(Records excerpted from a collection)
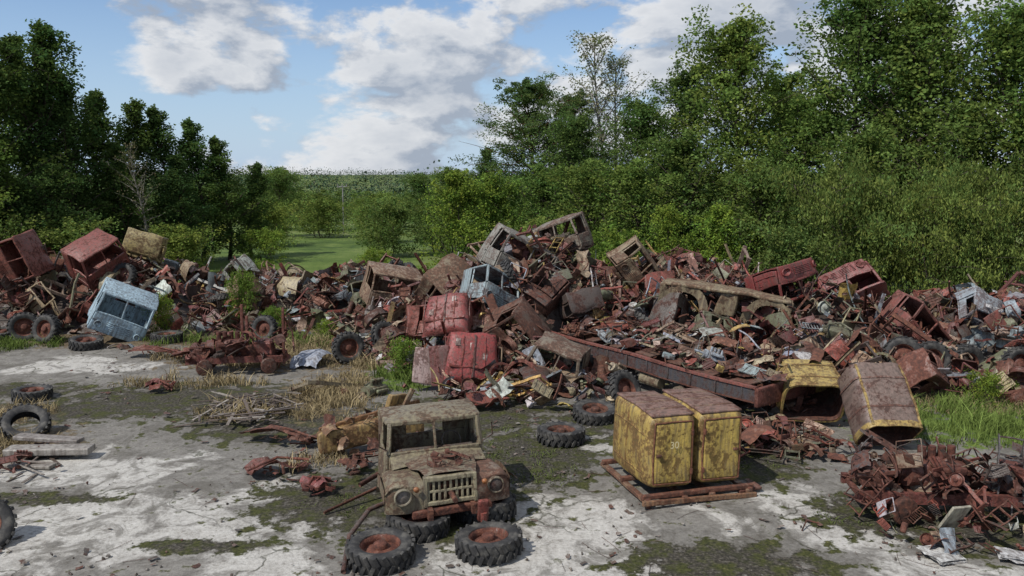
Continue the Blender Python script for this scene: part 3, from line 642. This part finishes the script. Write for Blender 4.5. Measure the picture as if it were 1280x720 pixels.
for i in range(100):
    x = U(-13, -3); y = 32.5+U(-1.4, 1.5); A.add(rpiece(), (x, y, U(.05, .7)), (U(-1, 1), U(-1, 1), U(0, 6.28)), U(.3, .8), *pcol())
A.build('scattered_scrap_metal')

# ------------------------------------------------------------ loose foreground pieces
A = Acc(); A.add(beam((-1.2, .6, .35), (1.0, -.5, .55), .3, .5, 6), col=(.34, .22, .07), rust=.5)
A.add(beam((-1.1, .7, .6), (1.1, -.3, .95), .1, .12, 6), col=(.3, .17, .05), rust=.6); A.add(beam((.2, 0, 0), (.9, -.3, 1.3), .1, .12, 4), col=(.22, .16, .08), rust=.5)
A.add(cr(rbox(.8, .1, .6, .03, 4), .1), (.7, .1, .9), (.3, .2, .3), col=(.34, .22, .07), rust=.45)
for i in range(30): A.add(rpiece(), (U(-1.2, 1.2), U(-.4, .7), U(.1, .8)), (U(-1, 1), U(-1, 1), U(0, 6)), U(.2, .42), (.3, .2, .1) if i % 2 else (.1, .05, .035), .6)
A.crumple(.06, 1.6); A.build('yellow_loader_arm', loc=(-3.2, 18.3, 0), rot=(0, 0, .9))
def sheet(x, y, w, l, rz, col=(.17, .035, .025), rust=.5, z=.1):
    A = Acc(); A.add(jag(cr(grid(9, 6, lambda u, v: ((u-.5)*w, (v-.5)*l*(1-.5*u)*(1+.3*np.sin(u*9)), .1*np.sin(u*5)+.15*(v-.5)**2+.06)), .14, 3.2), .025), col=col, rust=rust)
    A.add(tube([(-w/2, 0, .05), (0, .1, .22), (w/2, -.1, .12)], .03, 6), col=col, rust=.8)
    for i in range(12): A.add(rpiece(), (U(-w*.7, w*.7), U(-l, l), .1), (U(-.4, .4), U(-.4, .4), U(0, 6)), U(.1, .28), (col[0]*U(.5, 1.2), col[1], col[2]), .7)
    A.build('crumpled_metal_sheet', loc=(x, y, z), rot=(0, 0, rz))
sheet(-5.1, 16.8, 1.3, .7, .5, (.15, .04, .03)); sheet(-5.5, 18.7, 1.9, .5, -.3, (.11, .05, .035), .7, .14); sheet(-4.0, 15.7, .6, .6, 1., (.17, .03, .028), .3); sheet(-4.4, 18.5, 1.1, .3, .2, (.1, .05, .035), .8)
sheet(-12.6, 27.8, 2.2, .6, -.2, (.14, .035, .025), .6, .15); sheet(-10.9, 27.2, 1.8, .6, .1, (.13, .035, .025), .6, .15); sheet(-10.6, 23.4, .7, .4, .1, (.16, .03, .025), .4, .1)
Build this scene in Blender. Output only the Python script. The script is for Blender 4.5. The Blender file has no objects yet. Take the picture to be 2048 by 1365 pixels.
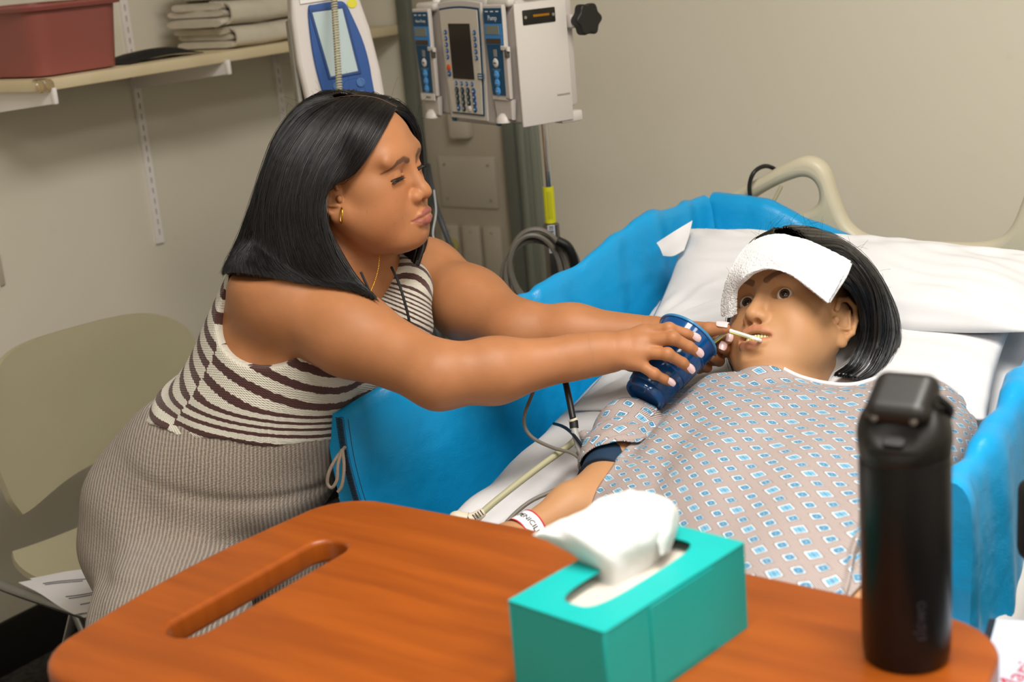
import bpy, bmesh, math, random
import numpy as np
from mathutils import Vector, Matrix, Euler
random.seed(7); rng = np.random.RandomState(11)
scene = bpy.context.scene
COL = scene.collection

# ------------------------------------------------------------------ camera
W_, H_ = 2048.0, 1365.0
FPX = 2844.4
_p, _r, _y = [math.radians(a) for a in (15.8, 5.0, 36.3)]
_fw = np.array([-math.sin(_y)*math.cos(_p), math.cos(_y)*math.cos(_p), -math.sin(_p)])
_rt = np.array([math.cos(_y), math.sin(_y), 0.0]); _up = np.cross(_rt, _fw)
RT = math.cos(_r)*_rt - math.sin(_r)*_up
UP = math.sin(_r)*_rt + math.cos(_r)*_up
CAM = np.array([0.0, 0.0, 1.5])
cd = bpy.data.cameras.new('camera'); cam = bpy.data.objects.new('camera', cd); COL.objects.link(cam)
cd.sensor_width = 36.0; cd.lens = FPX/W_*36.0; cd.clip_start = 0.05
cam.matrix_world = Matrix(((RT[0], UP[0], -_fw[0], CAM[0]), (RT[1], UP[1], -_fw[1], CAM[1]), (RT[2], UP[2], -_fw[2], CAM[2]), (0, 0, 0, 1)))
cd.dof.use_dof = True; cd.dof.focus_distance = 2.05; cd.dof.aperture_fstop = 5.0
scene.camera = cam

# ------------------------------------------------------------------ world, lights, exposure
w = bpy.data.worlds.new('world'); scene.world = w; w.use_nodes = True
w.node_tree.nodes['Background'].inputs[0].default_value = (0.9, 0.95, 1.0, 1); w.node_tree.nodes['Background'].inputs[1].default_value = 0.15
def area_light(name, loc, sx, sy, power, col, rot=(0, 0, 0)):
    l = bpy.data.lights.new(name, 'AREA'); l.shape = 'RECTANGLE'; l.size = sx; l.size_y = sy; l.energy = power; l.color = col
    o = bpy.data.objects.new(name, l); COL.objects.link(o); o.location = loc; o.rotation_euler = rot
    return o
PANELS = [(-0.30, 0.95, 2.66, 52), (-0.55, -1.35, 2.66, 13), (0.95, 0.75, 2.66, 27), (0.95, -1.35, 2.66, 11)]
for i, (x, y, z, pw) in enumerate(PANELS):
    area_light('ceiling_panel_light', (x, y, z), 0.6, 1.2, pw, (1.0, 0.965, 0.91))
scene.view_settings.view_transform = 'Standard'; scene.view_settings.look = 'None'
scene.view_settings.gamma = 1.0; scene.view_settings.use_curve_mapping = False
scene.view_settings.exposure = 0.0

# ------------------------------------------------------------------ helpers
def P(u, v, d):
    """point seen at pixel (u,v) at optical depth d metres"""
    return CAM + (_fw + RT*((u-1024)/FPX) + UP*((682.5-v)/FPX))*d
def srgb(c):
    if isinstance(c, str):
        c = tuple(int(c[i:i+2], 16) for i in (0, 2, 4))
    return tuple(((x/255)/12.92 if x/255 <= 0.04045 else ((x/255+0.055)/1.055)**2.4) for x in c)
MATS = {}
def mat(name, col, rough=0.5, metal=0.0, bump=0.0, bscale=200.0, vary=0.0, vscale=8.0, spec=0.5, trans=0.0, sss=0.0, coat=0.0, emit=0.0, sheen=0.0, alpha=1.0, ior=1.45):
    if name in MATS: return MATS[name]
    m = bpy.data.materials.new(name); m.use_nodes = True; MATS[name] = m
    nt = m.node_tree; b = nt.nodes['Principled BSDF']
    c = srgb(col) + (1,)
    b.inputs['Base Color'].default_value = c; b.inputs['Roughness'].default_value = rough; b.inputs['Metallic'].default_value = metal
    b.inputs['Specular IOR Level'].default_value = spec; b.inputs['Transmission Weight'].default_value = trans
    b.inputs['Coat Weight'].default_value = coat; b.inputs['Sheen Weight'].default_value = sheen; b.inputs['IOR'].default_value = ior
    if alpha < 1: b.inputs['Alpha'].default_value = alpha
    if sss: b.inputs['Subsurface Weight'].default_value = sss; b.inputs['Subsurface Radius'].default_value = (0.012, 0.005, 0.003); b.inputs['Subsurface Scale'].default_value = 1.0
    if emit: b.inputs['Emission Color'].default_value = c; b.inputs['Emission Strength'].default_value = emit
    tc = None
    if vary or bump:
        tc = nt.nodes.new('ShaderNodeTexCoord')
    if vary:
        n = nt.nodes.new('ShaderNodeTexNoise'); n.inputs['Scale'].default_value = vscale; n.inputs['Detail'].default_value = 4
        nt.links.new(tc.outputs['Object'], n.inputs['Vector'])
        r = nt.nodes.new('ShaderNodeMapRange'); r.inputs[1].default_value = 0.3; r.inputs[2].default_value = 0.7; r.inputs[3].default_value = 1-vary; r.inputs[4].default_value = 1+vary
        nt.links.new(n.outputs['Fac'], r.inputs[0])
        mx = nt.nodes.new('ShaderNodeVectorMath'); mx.operation = 'SCALE'; mx.inputs[0].default_value = c[:3]
        nt.links.new(r.outputs[0], mx.inputs['Scale']); nt.links.new(mx.outputs[0], b.inputs['Base Color'])
    if bump:
        n2 = nt.nodes.new('ShaderNodeTexNoise'); n2.inputs['Scale'].default_value = bscale; n2.inputs['Detail'].default_value = 3
        nt.links.new(tc.outputs['Object'], n2.inputs['Vector'])
        bp = nt.nodes.new('ShaderNodeBump'); bp.inputs['Strength'].default_value = bump; bp.inputs['Distance'].default_value = 0.002
        nt.links.new(n2.outputs['Fac'], bp.inputs['Height']); nt.links.new(bp.outputs[0], b.inputs['Normal'])
    return m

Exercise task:
Nothing but the lines from the start of the records above through the line with "A.build('scattered_scrap_metal')" should be retyped, each exactly as written; leave out all pictures.

Solved problem:
Continue the Blender Python script for this scene: part 3, from line 642. This part finishes the script. Write for Blender 4.5. Measure the picture as if it were 1280x720 pixels.
for i in range(100):
    x = U(-13, -3); y = 32.5+U(-1.4, 1.5); A.add(rpiece(), (x, y, U(.05, .7)), (U(-1, 1), U(-1, 1), U(0, 6.28)), U(.3, .8), *pcol())
A.build('scattered_scrap_metal')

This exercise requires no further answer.